Objective: Retype the material that follows, keeping every word as it is.

Information shown:
━━━

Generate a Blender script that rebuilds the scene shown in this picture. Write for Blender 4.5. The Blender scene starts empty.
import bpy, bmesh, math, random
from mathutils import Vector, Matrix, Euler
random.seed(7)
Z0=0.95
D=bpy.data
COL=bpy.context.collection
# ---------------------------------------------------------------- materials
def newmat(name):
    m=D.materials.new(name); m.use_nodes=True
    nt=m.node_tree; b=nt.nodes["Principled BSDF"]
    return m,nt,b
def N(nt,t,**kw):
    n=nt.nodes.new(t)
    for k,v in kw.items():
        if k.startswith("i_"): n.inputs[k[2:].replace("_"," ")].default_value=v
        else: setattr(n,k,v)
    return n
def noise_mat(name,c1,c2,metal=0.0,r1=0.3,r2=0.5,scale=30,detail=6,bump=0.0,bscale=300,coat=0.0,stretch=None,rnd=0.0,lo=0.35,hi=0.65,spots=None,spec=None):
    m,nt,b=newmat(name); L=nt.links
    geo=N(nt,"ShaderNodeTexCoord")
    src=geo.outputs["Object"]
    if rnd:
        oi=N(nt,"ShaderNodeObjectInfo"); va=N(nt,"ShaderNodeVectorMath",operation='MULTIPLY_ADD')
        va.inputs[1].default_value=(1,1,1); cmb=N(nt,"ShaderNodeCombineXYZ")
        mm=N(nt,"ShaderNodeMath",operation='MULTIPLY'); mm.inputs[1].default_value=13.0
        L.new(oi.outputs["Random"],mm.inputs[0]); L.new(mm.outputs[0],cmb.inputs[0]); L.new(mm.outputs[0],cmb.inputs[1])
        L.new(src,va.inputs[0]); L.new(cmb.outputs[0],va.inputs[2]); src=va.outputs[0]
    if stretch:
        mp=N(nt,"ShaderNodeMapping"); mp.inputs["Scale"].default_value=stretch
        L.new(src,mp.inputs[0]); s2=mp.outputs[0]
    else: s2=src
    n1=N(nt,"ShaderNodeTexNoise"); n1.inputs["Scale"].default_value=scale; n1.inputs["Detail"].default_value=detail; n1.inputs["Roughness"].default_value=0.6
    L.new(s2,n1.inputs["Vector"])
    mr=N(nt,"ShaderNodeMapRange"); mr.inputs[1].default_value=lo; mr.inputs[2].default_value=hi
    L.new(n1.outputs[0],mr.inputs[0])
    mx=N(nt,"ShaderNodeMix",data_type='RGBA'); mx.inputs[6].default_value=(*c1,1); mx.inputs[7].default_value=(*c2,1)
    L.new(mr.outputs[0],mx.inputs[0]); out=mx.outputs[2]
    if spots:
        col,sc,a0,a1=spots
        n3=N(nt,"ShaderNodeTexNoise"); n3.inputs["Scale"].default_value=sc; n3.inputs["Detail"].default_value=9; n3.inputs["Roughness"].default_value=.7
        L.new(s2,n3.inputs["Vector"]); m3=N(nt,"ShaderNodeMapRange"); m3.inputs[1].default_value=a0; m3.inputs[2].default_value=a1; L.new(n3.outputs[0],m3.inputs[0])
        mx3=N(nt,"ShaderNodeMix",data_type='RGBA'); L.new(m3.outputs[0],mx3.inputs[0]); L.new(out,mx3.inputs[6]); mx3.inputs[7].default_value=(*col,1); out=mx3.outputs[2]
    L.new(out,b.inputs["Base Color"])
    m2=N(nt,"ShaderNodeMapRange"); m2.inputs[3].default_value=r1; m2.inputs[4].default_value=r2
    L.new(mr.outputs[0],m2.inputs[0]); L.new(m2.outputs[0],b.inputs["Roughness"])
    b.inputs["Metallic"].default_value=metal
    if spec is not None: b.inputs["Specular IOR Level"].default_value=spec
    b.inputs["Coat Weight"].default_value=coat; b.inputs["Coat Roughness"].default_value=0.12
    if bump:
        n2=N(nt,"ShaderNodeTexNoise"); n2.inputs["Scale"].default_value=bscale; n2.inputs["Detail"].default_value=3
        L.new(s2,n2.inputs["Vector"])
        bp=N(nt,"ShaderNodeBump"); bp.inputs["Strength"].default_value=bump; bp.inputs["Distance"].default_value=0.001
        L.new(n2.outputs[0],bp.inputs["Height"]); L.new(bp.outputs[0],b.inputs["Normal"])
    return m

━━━

Answer to the problem:
Generate a Blender script that rebuilds the scene shown in this picture. Write for Blender 4.5. The Blender scene starts empty.
import bpy, bmesh, math, random
from mathutils import Vector, Matrix, Euler
random.seed(7)
Z0=0.95
D=bpy.data
COL=bpy.context.collection
# ---------------------------------------------------------------- materials
def newmat(name):
    m=D.materials.new(name); m.use_nodes=True
    nt=m.node_tree; b=nt.nodes["Principled BSDF"]
    return m,nt,b
def N(nt,t,**kw):
    n=nt.nodes.new(t)
    for k,v in kw.items():
        if k.startswith("i_"): n.inputs[k[2:].replace("_"," ")].default_value=v
        else: setattr(n,k,v)
    return n
def noise_mat(name,c1,c2,metal=0.0,r1=0.3,r2=0.5,scale=30,detail=6,bump=0.0,bscale=300,coat=0.0,stretch=None,rnd=0.0,lo=0.35,hi=0.65,spots=None,spec=None):
    m,nt,b=newmat(name); L=nt.links
    geo=N(nt,"ShaderNodeTexCoord")
    src=geo.outputs["Object"]
    if rnd:
        oi=N(nt,"ShaderNodeObjectInfo"); va=N(nt,"ShaderNodeVectorMath",operation='MULTIPLY_ADD')
        va.inputs[1].default_value=(1,1,1); cmb=N(nt,"ShaderNodeCombineXYZ")
        mm=N(nt,"ShaderNodeMath",operation='MULTIPLY'); mm.inputs[1].default_value=13.0
        L.new(oi.outputs["Random"],mm.inputs[0]); L.new(mm.outputs[0],cmb.inputs[0]); L.new(mm.outputs[0],cmb.inputs[1])
        L.new(src,va.inputs[0]); L.new(cmb.outputs[0],va.inputs[2]); src=va.outputs[0]
    if stretch:
        mp=N(nt,"ShaderNodeMapping"); mp.inputs["Scale"].default_value=stretch
        L.new(src,mp.inputs[0]); s2=mp.outputs[0]
    else: s2=src
    n1=N(nt,"ShaderNodeTexNoise"); n1.inputs["Scale"].default_value=scale; n1.inputs["Detail"].default_value=detail; n1.inputs["Roughness"].default_value=0.6
    L.new(s2,n1.inputs["Vector"])
    mr=N(nt,"ShaderNodeMapRange"); mr.inputs[1].default_value=lo; mr.inputs[2].default_value=hi
    L.new(n1.outputs[0],mr.inputs[0])
    mx=N(nt,"ShaderNodeMix",data_type='RGBA'); mx.inputs[6].default_value=(*c1,1); mx.inputs[7].default_value=(*c2,1)
    L.new(mr.outputs[0],mx.inputs[0]); out=mx.outputs[2]
    if spots:
        col,sc,a0,a1=spots
        n3=N(nt,"ShaderNodeTexNoise"); n3.inputs["Scale"].default_value=sc; n3.inputs["Detail"].default_value=9; n3.inputs["Roughness"].default_value=.7
        L.new(s2,n3.inputs["Vector"]); m3=N(nt,"ShaderNodeMapRange"); m3.inputs[1].default_value=a0; m3.inputs[2].default_value=a1; L.new(n3.outputs[0],m3.inputs[0])
        mx3=N(nt,"ShaderNodeMix",data_type='RGBA'); L.new(m3.outputs[0],mx3.inputs[0]); L.new(out,mx3.inputs[6]); mx3.inputs[7].default_value=(*col,1); out=mx3.outputs[2]
    L.new(out,b.inputs["Base Color"])
    m2=N(nt,"ShaderNodeMapRange"); m2.inputs[3].default_value=r1; m2.inputs[4].default_value=r2
    L.new(mr.outputs[0],m2.inputs[0]); L.new(m2.outputs[0],b.inputs["Roughness"])
    b.inputs["Metallic"].default_value=metal
    if spec is not None: b.inputs["Specular IOR Level"].default_value=spec
    b.inputs["Coat Weight"].default_value=coat; b.inputs["Coat Roughness"].default_value=0.12
    if bump:
        n2=N(nt,"ShaderNodeTexNoise"); n2.inputs["Scale"].default_value=bscale; n2.inputs["Detail"].default_value=3
        L.new(s2,n2.inputs["Vector"])
        bp=N(nt,"ShaderNodeBump"); bp.inputs["Strength"].default_value=bump; bp.inputs["Distance"].default_value=0.001
        L.new(n2.outputs[0],bp.inputs["Height"]); L.new(bp.outputs[0],b.inputs["Normal"])
    return m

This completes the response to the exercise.